Canadian online sellers (and other foreign sellers) who operate entirely outside the United States but who trigger the thresholds may have to make some tough decisions about whether to collect and remit tax.

Online service providers, such as software-as-a-service businesses, are faced with a different issue. Not only must they determine where they trip filing thresholds, but they also must determine if what they sell is even taxable in states in which the filing thresholds are tripped. It is not always easy to determine if a SaaS product is taxable in a particular state; to make things even more complicated, some SaaS sellers may find that in certain states some of their charges are taxable and others are not, and multiple determinations might have to be made in new states. Having to make such determinations in a host of new states could be time-intensive and expensive for companies with SaaS models. Query whether it would also be “unduly burdensome” under the dormant commerce clause.

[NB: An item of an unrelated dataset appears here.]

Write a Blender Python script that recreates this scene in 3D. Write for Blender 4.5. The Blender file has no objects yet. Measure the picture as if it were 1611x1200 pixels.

States have issued guidance in response to South Dakota v. Wayfair at rapid speed. Responses range from hortatory (exhorting online sellers to file and register) to defiant (New Hampshire has pledged to guard New Hampshire online sellers from unconstitutional attempts by other states to force them to collect sales and use tax).

Online sellers have very different considerations depending on the size of their business, where they are located and what they sell.

Adding further complication, hearings will be held in Congress to discuss potential federal remote seller legislation. The odds for passage of such legislation seems remote (pun intended), but it is still something that online businesses should be monitoring.

As this is a fast-moving area, there will surely be a lot more developments in the days and months ahead.